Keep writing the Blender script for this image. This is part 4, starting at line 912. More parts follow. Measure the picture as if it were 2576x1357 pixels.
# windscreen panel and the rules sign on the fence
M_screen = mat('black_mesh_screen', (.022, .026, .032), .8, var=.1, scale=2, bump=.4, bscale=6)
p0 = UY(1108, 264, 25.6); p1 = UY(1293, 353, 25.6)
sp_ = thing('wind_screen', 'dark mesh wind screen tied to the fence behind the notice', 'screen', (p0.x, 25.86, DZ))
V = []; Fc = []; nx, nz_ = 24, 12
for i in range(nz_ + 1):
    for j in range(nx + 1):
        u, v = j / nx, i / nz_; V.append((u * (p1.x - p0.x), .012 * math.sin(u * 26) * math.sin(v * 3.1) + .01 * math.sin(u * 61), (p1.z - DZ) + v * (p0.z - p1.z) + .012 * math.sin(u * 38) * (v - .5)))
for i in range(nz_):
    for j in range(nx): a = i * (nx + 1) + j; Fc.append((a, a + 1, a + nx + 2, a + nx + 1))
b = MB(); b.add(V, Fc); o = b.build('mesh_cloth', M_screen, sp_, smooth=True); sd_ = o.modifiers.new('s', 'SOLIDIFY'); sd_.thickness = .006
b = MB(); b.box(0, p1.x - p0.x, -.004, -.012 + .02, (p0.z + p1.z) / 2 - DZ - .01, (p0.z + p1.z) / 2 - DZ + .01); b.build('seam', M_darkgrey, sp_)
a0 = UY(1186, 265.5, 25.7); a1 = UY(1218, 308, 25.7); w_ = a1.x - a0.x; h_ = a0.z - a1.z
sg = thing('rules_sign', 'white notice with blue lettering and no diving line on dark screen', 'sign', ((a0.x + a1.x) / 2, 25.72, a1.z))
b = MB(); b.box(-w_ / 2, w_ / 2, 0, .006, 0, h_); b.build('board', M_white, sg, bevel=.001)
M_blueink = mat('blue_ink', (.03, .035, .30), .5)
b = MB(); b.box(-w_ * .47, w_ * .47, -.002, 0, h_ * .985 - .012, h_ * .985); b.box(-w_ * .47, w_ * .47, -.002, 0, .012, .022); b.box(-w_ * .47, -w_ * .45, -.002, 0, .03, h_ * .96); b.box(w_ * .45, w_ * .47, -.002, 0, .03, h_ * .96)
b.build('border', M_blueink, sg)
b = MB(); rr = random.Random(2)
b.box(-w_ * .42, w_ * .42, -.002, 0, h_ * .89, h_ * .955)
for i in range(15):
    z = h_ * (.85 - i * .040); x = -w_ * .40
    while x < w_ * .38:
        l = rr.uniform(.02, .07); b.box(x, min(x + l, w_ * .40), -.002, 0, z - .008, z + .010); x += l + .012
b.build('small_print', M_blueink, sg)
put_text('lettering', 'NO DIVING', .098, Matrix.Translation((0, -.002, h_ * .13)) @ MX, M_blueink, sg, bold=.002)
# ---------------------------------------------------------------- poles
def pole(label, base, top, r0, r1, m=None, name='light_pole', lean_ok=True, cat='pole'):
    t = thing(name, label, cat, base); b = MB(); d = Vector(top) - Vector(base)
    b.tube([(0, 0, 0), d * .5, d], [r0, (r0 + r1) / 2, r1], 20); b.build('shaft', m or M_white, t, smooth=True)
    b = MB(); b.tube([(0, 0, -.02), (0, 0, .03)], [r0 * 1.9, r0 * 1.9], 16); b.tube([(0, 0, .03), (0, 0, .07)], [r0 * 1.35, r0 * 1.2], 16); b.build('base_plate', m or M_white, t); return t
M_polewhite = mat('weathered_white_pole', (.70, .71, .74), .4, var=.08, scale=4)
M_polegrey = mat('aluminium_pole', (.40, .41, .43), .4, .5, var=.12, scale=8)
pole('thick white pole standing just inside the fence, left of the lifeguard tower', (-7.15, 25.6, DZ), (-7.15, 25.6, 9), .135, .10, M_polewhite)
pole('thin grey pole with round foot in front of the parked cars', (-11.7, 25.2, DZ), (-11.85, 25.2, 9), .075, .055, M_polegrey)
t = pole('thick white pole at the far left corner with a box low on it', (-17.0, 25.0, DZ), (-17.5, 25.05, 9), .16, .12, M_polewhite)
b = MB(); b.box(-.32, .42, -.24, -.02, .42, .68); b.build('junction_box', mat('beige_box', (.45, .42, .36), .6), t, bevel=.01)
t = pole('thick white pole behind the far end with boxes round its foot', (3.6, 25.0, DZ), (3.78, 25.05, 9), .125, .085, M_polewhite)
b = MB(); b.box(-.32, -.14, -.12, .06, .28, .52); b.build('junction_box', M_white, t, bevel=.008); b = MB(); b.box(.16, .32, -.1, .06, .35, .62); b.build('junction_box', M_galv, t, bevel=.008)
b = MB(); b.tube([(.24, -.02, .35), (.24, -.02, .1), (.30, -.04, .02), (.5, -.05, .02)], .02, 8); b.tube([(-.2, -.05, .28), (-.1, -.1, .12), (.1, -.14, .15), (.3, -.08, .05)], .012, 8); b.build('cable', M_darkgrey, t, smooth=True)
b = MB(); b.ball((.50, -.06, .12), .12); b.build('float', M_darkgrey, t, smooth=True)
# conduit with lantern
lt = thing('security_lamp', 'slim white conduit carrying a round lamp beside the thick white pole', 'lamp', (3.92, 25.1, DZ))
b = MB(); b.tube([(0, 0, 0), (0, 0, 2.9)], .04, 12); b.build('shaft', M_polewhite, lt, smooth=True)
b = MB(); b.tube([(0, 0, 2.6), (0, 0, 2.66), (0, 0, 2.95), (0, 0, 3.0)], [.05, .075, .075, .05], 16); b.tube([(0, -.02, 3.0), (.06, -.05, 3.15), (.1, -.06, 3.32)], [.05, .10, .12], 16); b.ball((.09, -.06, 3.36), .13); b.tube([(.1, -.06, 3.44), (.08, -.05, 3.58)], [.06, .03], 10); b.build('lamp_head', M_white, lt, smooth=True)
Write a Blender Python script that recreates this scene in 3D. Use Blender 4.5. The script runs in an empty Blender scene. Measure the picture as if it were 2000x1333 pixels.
* * * * * * * * *
Given task
Copy the material above back out, exactly as written.

Task output
Keep writing the Blender script for this image. This is part 4, starting at line 912. More parts follow. Measure the picture as if it were 2576x1357 pixels.
# windscreen panel and the rules sign on the fence
M_screen = mat('black_mesh_screen', (.022, .026, .032), .8, var=.1, scale=2, bump=.4, bscale=6)
p0 = UY(1108, 264, 25.6); p1 = UY(1293, 353, 25.6)
sp_ = thing('wind_screen', 'dark mesh wind screen tied to the fence behind the notice', 'screen', (p0.x, 25.86, DZ))
V = []; Fc = []; nx, nz_ = 24, 12
for i in range(nz_ + 1):
    for j in range(nx + 1):
        u, v = j / nx, i / nz_; V.append((u * (p1.x - p0.x), .012 * math.sin(u * 26) * math.sin(v * 3.1) + .01 * math.sin(u * 61), (p1.z - DZ) + v * (p0.z - p1.z) + .012 * math.sin(u * 38) * (v - .5)))
for i in range(nz_):
    for j in range(nx): a = i * (nx + 1) + j; Fc.append((a, a + 1, a + nx + 2, a + nx + 1))
b = MB(); b.add(V, Fc); o = b.build('mesh_cloth', M_screen, sp_, smooth=True); sd_ = o.modifiers.new('s', 'SOLIDIFY'); sd_.thickness = .006
b = MB(); b.box(0, p1.x - p0.x, -.004, -.012 + .02, (p0.z + p1.z) / 2 - DZ - .01, (p0.z + p1.z) / 2 - DZ + .01); b.build('seam', M_darkgrey, sp_)
a0 = UY(1186, 265.5, 25.7); a1 = UY(1218, 308, 25.7); w_ = a1.x - a0.x; h_ = a0.z - a1.z
sg = thing('rules_sign', 'white notice with blue lettering and no diving line on dark screen', 'sign', ((a0.x + a1.x) / 2, 25.72, a1.z))
b = MB(); b.box(-w_ / 2, w_ / 2, 0, .006, 0, h_); b.build('board', M_white, sg, bevel=.001)
M_blueink = mat('blue_ink', (.03, .035, .30), .5)
b = MB(); b.box(-w_ * .47, w_ * .47, -.002, 0, h_ * .985 - .012, h_ * .985); b.box(-w_ * .47, w_ * .47, -.002, 0, .012, .022); b.box(-w_ * .47, -w_ * .45, -.002, 0, .03, h_ * .96); b.box(w_ * .45, w_ * .47, -.002, 0, .03, h_ * .96)
b.build('border', M_blueink, sg)
b = MB(); rr = random.Random(2)
b.box(-w_ * .42, w_ * .42, -.002, 0, h_ * .89, h_ * .955)
for i in range(15):
    z = h_ * (.85 - i * .040); x = -w_ * .40
    while x < w_ * .38:
        l = rr.uniform(.02, .07); b.box(x, min(x + l, w_ * .40), -.002, 0, z - .008, z + .010); x += l + .012
b.build('small_print', M_blueink, sg)
put_text('lettering', 'NO DIVING', .098, Matrix.Translation((0, -.002, h_ * .13)) @ MX, M_blueink, sg, bold=.002)
# ---------------------------------------------------------------- poles
def pole(label, base, top, r0, r1, m=None, name='light_pole', lean_ok=True, cat='pole'):
    t = thing(name, label, cat, base); b = MB(); d = Vector(top) - Vector(base)
    b.tube([(0, 0, 0), d * .5, d], [r0, (r0 + r1) / 2, r1], 20); b.build('shaft', m or M_white, t, smooth=True)
    b = MB(); b.tube([(0, 0, -.02), (0, 0, .03)], [r0 * 1.9, r0 * 1.9], 16); b.tube([(0, 0, .03), (0, 0, .07)], [r0 * 1.35, r0 * 1.2], 16); b.build('base_plate', m or M_white, t); return t
M_polewhite = mat('weathered_white_pole', (.70, .71, .74), .4, var=.08, scale=4)
M_polegrey = mat('aluminium_pole', (.40, .41, .43), .4, .5, var=.12, scale=8)
pole('thick white pole standing just inside the fence, left of the lifeguard tower', (-7.15, 25.6, DZ), (-7.15, 25.6, 9), .135, .10, M_polewhite)
pole('thin grey pole with round foot in front of the parked cars', (-11.7, 25.2, DZ), (-11.85, 25.2, 9), .075, .055, M_polegrey)
t = pole('thick white pole at the far left corner with a box low on it', (-17.0, 25.0, DZ), (-17.5, 25.05, 9), .16, .12, M_polewhite)
b = MB(); b.box(-.32, .42, -.24, -.02, .42, .68); b.build('junction_box', mat('beige_box', (.45, .42, .36), .6), t, bevel=.01)
t = pole('thick white pole behind the far end with boxes round its foot', (3.6, 25.0, DZ), (3.78, 25.05, 9), .125, .085, M_polewhite)
b = MB(); b.box(-.32, -.14, -.12, .06, .28, .52); b.build('junction_box', M_white, t, bevel=.008); b = MB(); b.box(.16, .32, -.1, .06, .35, .62); b.build('junction_box', M_galv, t, bevel=.008)
b = MB(); b.tube([(.24, -.02, .35), (.24, -.02, .1), (.30, -.04, .02), (.5, -.05, .02)], .02, 8); b.tube([(-.2, -.05, .28), (-.1, -.1, .12), (.1, -.14, .15), (.3, -.08, .05)], .012, 8); b.build('cable', M_darkgrey, t, smooth=True)
b = MB(); b.ball((.50, -.06, .12), .12); b.build('float', M_darkgrey, t, smooth=True)
# conduit with lantern
lt = thing('security_lamp', 'slim white conduit carrying a round lamp beside the thick white pole', 'lamp', (3.92, 25.1, DZ))
b = MB(); b.tube([(0, 0, 0), (0, 0, 2.9)], .04, 12); b.build('shaft', M_polewhite, lt, smooth=True)
b = MB(); b.tube([(0, 0, 2.6), (0, 0, 2.66), (0, 0, 2.95), (0, 0, 3.0)], [.05, .075, .075, .05], 16); b.tube([(0, -.02, 3.0), (.06, -.05, 3.15), (.1, -.06, 3.32)], [.05, .10, .12], 16); b.ball((.09, -.06, 3.36), .13); b.tube([(.1, -.06, 3.44), (.08, -.05, 3.58)], [.06, .03], 10); b.build('lamp_head', M_white, lt, smooth=True)
Write a Blender Python script that recreates this scene in 3D. Use Blender 4.5. The script runs in an empty Blender scene. Measure the picture as if it were 2000x1333 pixels.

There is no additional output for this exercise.